Retirando daqui o dramatismo e a brutal violência da guerra, o Reino Unido está hoje a atravessar um dilema idêntico, contando somente, até agora, com o reconhecimento dos Estados Unidos.

Sobre o tema, Roger Scruton escrevia em 2017: “(…) Para muitos simples eleitores (…) estava em disputa algo que tinha vindo a ser sistematicamente esquecido pelos políticos (…), nomeadamente a questão de identidade: quem somos nós, onde estamos, e o que é que nos mantém juntos numa ordem política partilhada? (…) Para além disso, não se trata de uma questão que pode ser resolvida com argumentos económicos, pois tem que ser respondida antes que quaisquer argumentos económicos façam sentido” (tradução minha).
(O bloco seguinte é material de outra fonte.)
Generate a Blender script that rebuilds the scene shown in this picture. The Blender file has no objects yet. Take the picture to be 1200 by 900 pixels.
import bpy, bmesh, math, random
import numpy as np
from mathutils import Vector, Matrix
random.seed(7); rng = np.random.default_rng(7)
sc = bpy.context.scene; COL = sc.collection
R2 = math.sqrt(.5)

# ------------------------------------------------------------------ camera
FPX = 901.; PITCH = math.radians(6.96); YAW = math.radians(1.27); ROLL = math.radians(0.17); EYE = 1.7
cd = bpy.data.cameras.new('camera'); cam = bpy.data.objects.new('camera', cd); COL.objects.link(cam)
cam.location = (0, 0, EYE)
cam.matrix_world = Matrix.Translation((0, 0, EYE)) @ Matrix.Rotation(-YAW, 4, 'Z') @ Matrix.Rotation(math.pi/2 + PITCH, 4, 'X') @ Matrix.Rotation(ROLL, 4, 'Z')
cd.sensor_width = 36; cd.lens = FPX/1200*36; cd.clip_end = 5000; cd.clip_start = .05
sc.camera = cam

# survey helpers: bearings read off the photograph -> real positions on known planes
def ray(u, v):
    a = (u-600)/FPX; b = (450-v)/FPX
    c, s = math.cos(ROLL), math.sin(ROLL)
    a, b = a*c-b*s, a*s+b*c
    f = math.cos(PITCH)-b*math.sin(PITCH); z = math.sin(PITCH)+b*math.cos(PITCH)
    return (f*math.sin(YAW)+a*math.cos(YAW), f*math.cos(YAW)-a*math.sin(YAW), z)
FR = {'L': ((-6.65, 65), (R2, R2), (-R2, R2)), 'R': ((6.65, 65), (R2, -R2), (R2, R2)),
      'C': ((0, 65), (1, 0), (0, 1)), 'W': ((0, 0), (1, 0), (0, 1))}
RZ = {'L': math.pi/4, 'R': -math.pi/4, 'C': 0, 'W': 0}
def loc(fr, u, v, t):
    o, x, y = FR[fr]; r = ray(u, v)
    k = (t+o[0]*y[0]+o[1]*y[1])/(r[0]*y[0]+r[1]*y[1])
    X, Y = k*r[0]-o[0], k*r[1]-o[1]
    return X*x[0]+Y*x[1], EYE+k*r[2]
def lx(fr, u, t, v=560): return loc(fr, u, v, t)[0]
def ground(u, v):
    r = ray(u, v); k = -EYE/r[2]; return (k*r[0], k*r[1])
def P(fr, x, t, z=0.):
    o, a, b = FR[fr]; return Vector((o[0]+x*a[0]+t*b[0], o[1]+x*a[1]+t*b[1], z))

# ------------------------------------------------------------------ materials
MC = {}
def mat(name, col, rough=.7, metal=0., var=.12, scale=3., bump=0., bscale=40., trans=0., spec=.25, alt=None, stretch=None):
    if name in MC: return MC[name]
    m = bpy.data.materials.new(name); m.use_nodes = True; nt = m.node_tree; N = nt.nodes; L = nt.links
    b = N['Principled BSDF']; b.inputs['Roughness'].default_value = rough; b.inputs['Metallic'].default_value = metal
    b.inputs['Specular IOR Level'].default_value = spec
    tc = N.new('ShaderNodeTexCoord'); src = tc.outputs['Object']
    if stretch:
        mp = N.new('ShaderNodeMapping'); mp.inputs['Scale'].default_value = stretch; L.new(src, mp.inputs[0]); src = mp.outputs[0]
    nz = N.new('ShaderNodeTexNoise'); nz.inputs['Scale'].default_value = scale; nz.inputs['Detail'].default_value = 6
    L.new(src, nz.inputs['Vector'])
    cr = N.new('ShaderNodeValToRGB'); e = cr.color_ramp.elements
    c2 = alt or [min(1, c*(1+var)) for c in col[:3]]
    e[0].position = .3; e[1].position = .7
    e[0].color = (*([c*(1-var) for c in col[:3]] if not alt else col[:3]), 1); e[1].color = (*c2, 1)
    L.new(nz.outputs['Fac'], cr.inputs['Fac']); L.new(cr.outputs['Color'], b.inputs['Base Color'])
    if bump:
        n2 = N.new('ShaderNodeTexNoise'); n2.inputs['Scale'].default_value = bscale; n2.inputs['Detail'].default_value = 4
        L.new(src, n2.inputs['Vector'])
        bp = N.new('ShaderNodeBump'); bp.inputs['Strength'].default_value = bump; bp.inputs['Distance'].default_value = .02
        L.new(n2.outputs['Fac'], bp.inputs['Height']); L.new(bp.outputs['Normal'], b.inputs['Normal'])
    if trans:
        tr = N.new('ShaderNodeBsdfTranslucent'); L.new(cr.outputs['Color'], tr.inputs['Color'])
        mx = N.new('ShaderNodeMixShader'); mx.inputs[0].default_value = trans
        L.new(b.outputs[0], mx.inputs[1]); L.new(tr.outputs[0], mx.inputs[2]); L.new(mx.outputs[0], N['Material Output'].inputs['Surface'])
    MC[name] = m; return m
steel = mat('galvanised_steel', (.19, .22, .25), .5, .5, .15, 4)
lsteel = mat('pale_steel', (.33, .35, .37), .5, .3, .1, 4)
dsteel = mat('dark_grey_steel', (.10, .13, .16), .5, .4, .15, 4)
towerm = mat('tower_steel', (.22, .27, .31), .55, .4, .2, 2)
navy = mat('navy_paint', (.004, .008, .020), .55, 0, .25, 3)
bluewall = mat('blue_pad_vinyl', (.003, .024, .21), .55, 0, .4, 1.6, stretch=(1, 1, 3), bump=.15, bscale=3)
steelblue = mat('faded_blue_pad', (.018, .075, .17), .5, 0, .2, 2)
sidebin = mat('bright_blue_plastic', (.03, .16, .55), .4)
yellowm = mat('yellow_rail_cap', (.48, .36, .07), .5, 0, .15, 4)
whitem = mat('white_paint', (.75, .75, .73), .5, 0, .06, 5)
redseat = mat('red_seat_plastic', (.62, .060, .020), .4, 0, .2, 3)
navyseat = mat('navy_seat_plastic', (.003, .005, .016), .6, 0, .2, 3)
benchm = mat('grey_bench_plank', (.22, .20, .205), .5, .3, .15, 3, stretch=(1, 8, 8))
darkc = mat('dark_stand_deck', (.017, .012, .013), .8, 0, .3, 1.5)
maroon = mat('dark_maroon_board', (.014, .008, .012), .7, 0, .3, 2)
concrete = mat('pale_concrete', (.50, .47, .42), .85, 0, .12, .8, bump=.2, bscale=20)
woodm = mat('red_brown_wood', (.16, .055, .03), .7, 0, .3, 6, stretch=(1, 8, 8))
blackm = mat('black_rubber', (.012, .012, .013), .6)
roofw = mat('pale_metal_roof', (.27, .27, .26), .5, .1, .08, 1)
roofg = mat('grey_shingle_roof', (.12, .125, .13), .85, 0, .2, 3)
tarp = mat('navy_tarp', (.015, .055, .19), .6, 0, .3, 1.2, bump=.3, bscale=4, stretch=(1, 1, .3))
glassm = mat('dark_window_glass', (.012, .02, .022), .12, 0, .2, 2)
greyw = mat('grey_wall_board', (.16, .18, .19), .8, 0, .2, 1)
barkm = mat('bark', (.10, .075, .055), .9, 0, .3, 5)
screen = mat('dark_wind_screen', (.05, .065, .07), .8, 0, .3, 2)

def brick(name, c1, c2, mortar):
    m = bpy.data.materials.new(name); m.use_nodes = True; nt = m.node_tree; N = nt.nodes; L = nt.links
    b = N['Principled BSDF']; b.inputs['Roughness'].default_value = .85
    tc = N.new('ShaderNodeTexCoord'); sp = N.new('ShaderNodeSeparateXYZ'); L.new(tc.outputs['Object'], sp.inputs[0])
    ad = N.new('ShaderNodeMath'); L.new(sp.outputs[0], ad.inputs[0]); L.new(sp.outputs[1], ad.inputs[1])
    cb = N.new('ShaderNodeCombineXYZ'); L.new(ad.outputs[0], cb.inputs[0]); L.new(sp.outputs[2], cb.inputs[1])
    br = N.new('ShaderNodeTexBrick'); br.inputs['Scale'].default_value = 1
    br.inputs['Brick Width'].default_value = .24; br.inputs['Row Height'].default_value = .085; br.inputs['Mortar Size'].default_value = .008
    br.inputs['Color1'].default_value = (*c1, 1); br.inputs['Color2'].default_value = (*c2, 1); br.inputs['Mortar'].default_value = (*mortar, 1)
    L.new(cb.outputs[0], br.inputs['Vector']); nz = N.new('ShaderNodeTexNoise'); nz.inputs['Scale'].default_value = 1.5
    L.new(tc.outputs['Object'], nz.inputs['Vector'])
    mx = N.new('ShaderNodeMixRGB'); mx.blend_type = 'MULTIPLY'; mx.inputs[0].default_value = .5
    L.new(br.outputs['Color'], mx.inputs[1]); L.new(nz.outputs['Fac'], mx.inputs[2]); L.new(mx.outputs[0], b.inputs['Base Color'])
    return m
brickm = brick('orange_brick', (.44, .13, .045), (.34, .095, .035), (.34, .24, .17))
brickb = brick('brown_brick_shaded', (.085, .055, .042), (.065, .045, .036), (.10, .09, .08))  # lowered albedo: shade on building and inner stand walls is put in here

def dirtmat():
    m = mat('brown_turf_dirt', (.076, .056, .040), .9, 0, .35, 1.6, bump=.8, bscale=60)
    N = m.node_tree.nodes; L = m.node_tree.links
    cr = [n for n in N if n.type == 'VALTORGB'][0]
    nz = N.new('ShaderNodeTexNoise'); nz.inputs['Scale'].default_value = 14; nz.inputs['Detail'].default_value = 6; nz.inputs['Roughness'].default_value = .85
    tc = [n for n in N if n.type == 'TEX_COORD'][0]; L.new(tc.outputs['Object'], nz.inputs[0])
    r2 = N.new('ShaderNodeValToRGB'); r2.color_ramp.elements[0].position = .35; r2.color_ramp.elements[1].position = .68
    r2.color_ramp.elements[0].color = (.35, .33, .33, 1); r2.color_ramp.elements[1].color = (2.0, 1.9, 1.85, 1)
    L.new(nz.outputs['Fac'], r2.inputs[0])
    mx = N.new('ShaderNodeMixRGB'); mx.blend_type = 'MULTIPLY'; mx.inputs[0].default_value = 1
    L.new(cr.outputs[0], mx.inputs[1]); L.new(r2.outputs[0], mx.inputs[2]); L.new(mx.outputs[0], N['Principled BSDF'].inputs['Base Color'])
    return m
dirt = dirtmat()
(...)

O que se passou em Maio de 1940 ressurge agora. O Parlamento, entretanto suspenso, tem sido usado pelos seus membros para todo o tipo de manobras, essas sim, verdadeiros golpes. No último ano temos vindo a assistir a uma coligação negativa e inconciliável, de orientação difusa, que Jeremy Corbyn tem aproveitado para tentar chegar onde a sua falhada ideologia nunca o permitiria pela via do sufrágio. O primeiro-ministro britânico opõe-se a essa coligação negativa, tendo exprimido muito claramente a sua posição durante a campanha que fez para ser nomeado. No fundo, para cumprir o Brexit decidido no referendo de Junho de 2016, tenta recuperar os anos perdidos pela sua antecessora em negociações erráticas e votadas ao insucesso com os negociadores que a União Europeia designou. E pelo caminho ainda pode desviar o Partido Conservador da rota de extinção em que se tinha colocado.

Não há clones em política, felizmente, e é certo que Boris Johnson não é Winston Churchill. E obviamente que Bruxelas não é Berlim do Terceiro Reich, Theresa May não é Neville Chamberlain, nem Philip Hammond, John Major ou Michael Heseltine são réplicas de Lord Halifax, pero que las hay, las hay.

(Para quem estiver interessado na leitura do “The Churchill Factor”, recomenda-se Joy Division como música de fundo).